Monday, January 03, 2005

Dear God, Please make me beautiful...(A feminine version)

One day, three women met up in a coffee bar in downtown Mumbai to catch up on old times.
Shona. Successful ad professional. Monica. Fast tracker in an MNC bank. Ana. Professor of Management in a leading Business school. All of them married. All of them leaders in their own right. Role models among their peers.
So what were the three chatting about?

" I am now on a GM diet. The Atkins didn't work for me. Sanjeev says he loves me the way I am… but you know how it is…”

"There is this young lecturer … a Ms. Perfect 10 who has just joined our department… and the Head of the Department seems to be completely bowled over…just my luck…”

"You know, for all my success, my mother-in-law still looks at me quizzically when I wear a pink saree… she thinks I look three shades darker…”

"I never ever get the size I want in any of the boutiques”

Maybe some will read this and say that they never had such qualms. Maybe they can say that because: They do not suffer from the "disadvantages” of dark skin, overweight bodies or, maybe they have reached that highly evolved state of self actualization where it really does not matter . Not anymore.

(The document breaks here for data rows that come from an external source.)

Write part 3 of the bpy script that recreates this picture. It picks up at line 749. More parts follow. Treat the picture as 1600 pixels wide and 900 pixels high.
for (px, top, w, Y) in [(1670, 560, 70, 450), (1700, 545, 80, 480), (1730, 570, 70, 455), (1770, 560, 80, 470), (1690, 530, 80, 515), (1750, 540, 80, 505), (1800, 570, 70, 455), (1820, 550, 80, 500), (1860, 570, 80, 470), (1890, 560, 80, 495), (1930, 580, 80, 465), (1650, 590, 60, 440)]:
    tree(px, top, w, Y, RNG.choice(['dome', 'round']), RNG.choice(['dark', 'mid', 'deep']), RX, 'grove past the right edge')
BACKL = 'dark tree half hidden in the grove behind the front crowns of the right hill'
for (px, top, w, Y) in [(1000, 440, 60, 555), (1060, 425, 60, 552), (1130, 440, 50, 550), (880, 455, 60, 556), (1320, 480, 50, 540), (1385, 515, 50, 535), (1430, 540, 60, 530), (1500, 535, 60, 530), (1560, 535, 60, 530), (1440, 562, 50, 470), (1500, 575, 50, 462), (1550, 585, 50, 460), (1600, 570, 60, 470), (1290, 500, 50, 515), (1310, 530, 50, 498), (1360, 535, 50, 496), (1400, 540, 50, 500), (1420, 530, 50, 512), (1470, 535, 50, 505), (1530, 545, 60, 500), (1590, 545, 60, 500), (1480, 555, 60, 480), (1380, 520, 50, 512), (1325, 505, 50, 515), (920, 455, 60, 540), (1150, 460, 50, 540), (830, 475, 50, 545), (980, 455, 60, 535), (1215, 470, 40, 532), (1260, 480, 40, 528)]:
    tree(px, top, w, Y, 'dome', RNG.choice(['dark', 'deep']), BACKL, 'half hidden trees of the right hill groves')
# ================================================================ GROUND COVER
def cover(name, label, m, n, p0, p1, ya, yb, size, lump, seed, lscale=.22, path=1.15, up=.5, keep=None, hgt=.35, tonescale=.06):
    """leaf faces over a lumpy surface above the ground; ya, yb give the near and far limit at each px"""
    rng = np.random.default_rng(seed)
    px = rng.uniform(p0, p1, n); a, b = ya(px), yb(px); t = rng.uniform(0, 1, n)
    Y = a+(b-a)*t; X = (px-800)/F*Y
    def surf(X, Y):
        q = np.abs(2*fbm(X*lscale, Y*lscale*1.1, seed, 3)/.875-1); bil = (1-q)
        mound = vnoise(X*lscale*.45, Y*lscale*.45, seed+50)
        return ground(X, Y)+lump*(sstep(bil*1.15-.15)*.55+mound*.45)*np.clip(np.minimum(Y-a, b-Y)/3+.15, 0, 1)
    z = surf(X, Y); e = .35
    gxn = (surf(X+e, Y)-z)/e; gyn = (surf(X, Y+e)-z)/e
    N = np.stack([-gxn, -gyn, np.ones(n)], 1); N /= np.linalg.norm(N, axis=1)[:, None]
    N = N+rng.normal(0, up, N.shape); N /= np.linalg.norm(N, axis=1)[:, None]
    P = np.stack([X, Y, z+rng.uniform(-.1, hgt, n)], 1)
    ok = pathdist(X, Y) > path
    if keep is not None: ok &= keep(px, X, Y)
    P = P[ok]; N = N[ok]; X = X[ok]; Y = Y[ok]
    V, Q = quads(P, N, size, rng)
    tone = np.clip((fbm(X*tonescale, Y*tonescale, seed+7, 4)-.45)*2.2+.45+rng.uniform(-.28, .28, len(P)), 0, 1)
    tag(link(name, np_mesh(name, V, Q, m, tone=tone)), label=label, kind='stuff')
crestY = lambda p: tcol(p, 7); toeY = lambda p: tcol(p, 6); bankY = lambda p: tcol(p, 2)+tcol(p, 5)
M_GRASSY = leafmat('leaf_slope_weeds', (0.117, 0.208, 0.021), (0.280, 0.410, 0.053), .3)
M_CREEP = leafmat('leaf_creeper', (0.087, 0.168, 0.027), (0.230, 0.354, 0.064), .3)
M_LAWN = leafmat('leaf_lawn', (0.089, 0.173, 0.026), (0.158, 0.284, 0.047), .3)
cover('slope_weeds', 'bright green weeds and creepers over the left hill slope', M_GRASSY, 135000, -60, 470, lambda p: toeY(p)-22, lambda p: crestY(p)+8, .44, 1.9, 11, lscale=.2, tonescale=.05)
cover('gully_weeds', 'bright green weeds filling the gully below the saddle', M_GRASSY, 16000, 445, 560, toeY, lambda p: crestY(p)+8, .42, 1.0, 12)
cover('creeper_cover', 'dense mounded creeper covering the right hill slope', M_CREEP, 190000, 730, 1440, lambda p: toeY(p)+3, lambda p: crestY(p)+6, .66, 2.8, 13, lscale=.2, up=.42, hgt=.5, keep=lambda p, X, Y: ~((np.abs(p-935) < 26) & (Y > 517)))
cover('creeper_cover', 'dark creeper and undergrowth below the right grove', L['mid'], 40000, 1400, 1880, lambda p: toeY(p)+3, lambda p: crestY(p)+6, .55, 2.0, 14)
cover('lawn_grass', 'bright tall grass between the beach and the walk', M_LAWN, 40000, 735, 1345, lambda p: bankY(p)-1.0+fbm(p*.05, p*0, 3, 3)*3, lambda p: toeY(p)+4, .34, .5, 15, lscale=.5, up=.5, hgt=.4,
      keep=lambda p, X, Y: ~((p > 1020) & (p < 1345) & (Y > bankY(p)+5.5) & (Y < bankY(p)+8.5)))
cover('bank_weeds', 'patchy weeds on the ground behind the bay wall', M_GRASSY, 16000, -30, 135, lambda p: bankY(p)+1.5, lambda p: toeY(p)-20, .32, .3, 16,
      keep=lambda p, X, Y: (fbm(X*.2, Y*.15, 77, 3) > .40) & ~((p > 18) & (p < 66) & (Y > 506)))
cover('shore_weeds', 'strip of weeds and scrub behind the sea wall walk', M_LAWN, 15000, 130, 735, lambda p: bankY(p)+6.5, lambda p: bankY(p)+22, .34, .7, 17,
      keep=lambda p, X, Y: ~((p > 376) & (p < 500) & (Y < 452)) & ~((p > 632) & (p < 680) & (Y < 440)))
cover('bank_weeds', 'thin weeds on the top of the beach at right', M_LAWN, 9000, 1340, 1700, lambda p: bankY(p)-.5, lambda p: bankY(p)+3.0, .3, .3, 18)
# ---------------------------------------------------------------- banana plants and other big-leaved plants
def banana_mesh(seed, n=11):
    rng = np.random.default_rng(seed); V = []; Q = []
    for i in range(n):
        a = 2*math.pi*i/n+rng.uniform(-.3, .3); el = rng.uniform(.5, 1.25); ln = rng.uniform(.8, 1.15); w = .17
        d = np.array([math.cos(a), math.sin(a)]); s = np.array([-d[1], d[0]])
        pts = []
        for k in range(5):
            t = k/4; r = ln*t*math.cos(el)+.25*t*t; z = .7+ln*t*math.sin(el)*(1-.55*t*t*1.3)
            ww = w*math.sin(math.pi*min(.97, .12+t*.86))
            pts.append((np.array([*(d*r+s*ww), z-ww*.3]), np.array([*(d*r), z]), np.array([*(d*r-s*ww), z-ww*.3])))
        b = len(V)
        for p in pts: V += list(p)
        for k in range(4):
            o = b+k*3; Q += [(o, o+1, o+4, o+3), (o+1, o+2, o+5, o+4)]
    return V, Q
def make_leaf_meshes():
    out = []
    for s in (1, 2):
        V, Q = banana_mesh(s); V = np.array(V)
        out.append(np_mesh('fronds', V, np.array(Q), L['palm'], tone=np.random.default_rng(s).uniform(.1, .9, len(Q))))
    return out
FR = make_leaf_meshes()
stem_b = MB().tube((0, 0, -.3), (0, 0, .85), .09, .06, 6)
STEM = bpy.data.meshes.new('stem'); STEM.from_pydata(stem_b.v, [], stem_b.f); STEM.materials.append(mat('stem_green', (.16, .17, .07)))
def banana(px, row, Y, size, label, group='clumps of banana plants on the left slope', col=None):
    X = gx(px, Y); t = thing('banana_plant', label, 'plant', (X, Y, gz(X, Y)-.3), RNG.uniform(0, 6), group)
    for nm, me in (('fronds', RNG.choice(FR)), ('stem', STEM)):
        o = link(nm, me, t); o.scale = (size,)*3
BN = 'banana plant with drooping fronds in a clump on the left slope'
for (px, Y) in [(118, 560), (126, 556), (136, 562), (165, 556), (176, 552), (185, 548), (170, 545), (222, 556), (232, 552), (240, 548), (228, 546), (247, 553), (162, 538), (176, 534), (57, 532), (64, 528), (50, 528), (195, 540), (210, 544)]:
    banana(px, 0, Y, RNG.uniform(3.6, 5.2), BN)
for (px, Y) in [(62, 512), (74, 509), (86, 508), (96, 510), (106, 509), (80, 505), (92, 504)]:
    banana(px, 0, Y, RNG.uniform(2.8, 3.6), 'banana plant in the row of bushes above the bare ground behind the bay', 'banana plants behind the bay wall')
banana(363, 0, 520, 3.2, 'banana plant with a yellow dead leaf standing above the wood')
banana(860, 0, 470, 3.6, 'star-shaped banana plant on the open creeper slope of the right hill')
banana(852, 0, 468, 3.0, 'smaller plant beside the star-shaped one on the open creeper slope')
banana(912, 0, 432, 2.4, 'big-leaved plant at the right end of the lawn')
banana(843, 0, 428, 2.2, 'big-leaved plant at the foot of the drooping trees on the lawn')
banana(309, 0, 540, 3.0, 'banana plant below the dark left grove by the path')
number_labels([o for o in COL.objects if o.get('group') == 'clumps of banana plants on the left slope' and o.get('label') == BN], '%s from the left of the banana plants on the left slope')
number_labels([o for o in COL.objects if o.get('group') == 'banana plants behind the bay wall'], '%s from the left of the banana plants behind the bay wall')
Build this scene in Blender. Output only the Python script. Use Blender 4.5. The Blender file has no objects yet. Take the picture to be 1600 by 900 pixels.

So what if a nubile nymphet with that drop dead gorgeous look was the one who got to compere the Annual Office Christmas party? And was also coincidentally the one who was on the dance floor till the wee hours of the morning. Dancing with "the boys” and not doing a "jam session” like most others.

For the rest, we do feel bad. For others, beauty seems to be have become a compulsion and not just a choice. They do spend that extra few minutes in the ladies room wishing they had sculpted bodies, (read anorexic) and fair skin. And a pair of really long legs to carry off the short leather skirt. Their self-esteem does go down a few notches.

It is forgotten that everyone has their own beautiful qualities. When their husbands and boyfriends tell them – "I love you the way you look”, they often feel worse. What is "the way you look”? "Doesn't it imply that I don't look conventionally beautiful?” They start reading everything with coloured lenses.

Society, of course, endorses these 'ideals' of beauty in full force. 'Beauty brands' would beeline to get beauty queens as endorsers. In the process, the myth that "no beauty of the face can show the beauty of the inner grace” – that they had been brought up to believe as young girls – bursts into smitherens. Today, a beautiful face and body brings with it grace, money, fame… and recognition.

Maybe this explains why an Aishwarya ends up with most beauty endorsements and not a certain Sushmita, who happened to be crowned Miss Universe that same year. The coveted title of the most beautiful woman in the universe. Who also happens to be a single mother, great spokeswoman and who has a very charming personality.

So we come back to the three ladies in the coffee bar, who feel worse as the minutes drag by. Every girl that passes by the tinted glass windows of the coffee bar seem to be years younger, wearing shades brighter and breathtakingly beautiful.
Suddenly the chocolate sundae seems to be swimming with fatty cream, calories seems to be floating on the coffee.